No longer do I care. No longer do I care for your input on my daring intelligence, the ways in which I can hold my own in conversation, qualities you apparently didn’t see coming. No longer do I care for your compliments, your congratulations, so that I may have a man’s formal confirmation that I think just like you. No longer do I care for your feelings or how I seem to oh-so-easily shatter them when I drift against your currents, despite your appraisal of my free-floating nature. I realized that you think you own this river. But this world isn’t your river, and I’m not getting out of the water for you.
No longer do I care for your insidious, artificial care. How it isn’t soft like my care, how it lacks substance, beauty, yet prides itself on its mere presence as if the capacity to feel is the new way to flex. Emotions possess a sensitive strength, but you feign fragility, cry into fists, a shy-guy’s brass knuckle, thinking, "Maybe with force I can wield love as to yield love," thinking, "Maybe this is real love."

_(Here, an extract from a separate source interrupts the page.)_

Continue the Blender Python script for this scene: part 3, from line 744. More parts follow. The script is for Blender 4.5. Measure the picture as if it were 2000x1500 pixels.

No longer do I feel love. I only recall trauma now. I don’t think I’ll ever fully relish glinting glances in guys’ eyes. I forecast advances, rogue lies. I think, "Bus schedules, flashlights, battery life, lit streets, running shoes, sit in the back check phone, look at feet play with thumbs, 9-1-1, baggy clothes, look pissed, if i scream who will turn their heads what if he persists?" I think in laundry lists, in Law & Order scripts, I think in headlines, Dateline, and why me? I’m growing sick of it. I’m gonna be above just surviving it.
No longer do I care for men. Not the boys that watch them, either. Not that I can't love you, nor feel for you, nor care about you. I don't want you in pain. But too many times, too many times and times again have I tried healing dogs that kept biting back. I think, "He's hurt. He doesn't know any better." But he does. He does! It was I who didn't know better. I'm hurt.
Don't be telling me I was just hanging around the wrong dogs when I've gone to teachers, counselors, principals, parents, strangers, people. They all just saw what I'd initially saw. A good boy. How many times I've had to hear, "Just ignore him. Oh, him? He wouldn't hurt a fly! He's scrawny. He's even younger than you. He's even shorter than you. I know his father, he's a good man! He'd never let him do that." To not be believed, when they intentionally cornered me, when they're more strategic than you'd think, when they seem to carry a sort of hive-mind hush-hush about these sorts of thingsthat just happen sometimes. The cold silence that follows. Or is it a numb silence? An indifferent silence?
I'm trusting the signs, the instincts, the gut feelings I normally would pass off as a discriminatory prejudice. For me, as it stands, it's an earned prejudice, a thought I'd never hope to arrive at just to be on the safe side. I'm refusing to care past a certain point. I'm not trying to catch falling knives anymore. I shouldn’t have to think of it as a success to survive encounters at school, a family gathering or an online chat. So I’ve come to a triumphant conclusion. If they don’t let off, I no longer care about getting mad or making a scene, I’m not backing down at the the thought of it getting ugly. I no longer care how it looks.
I’m placing all of my care on mine and others’ protection, no longer the power I’ve been fooled to think they have over me. At first, it won’t be easy, but I’m making it my obligation to call it out as I and everyone else sees it as it's happening. To call their bullsh*t on trains, in classrooms, in small talk, I'll shout if need be. Anything to break the silence.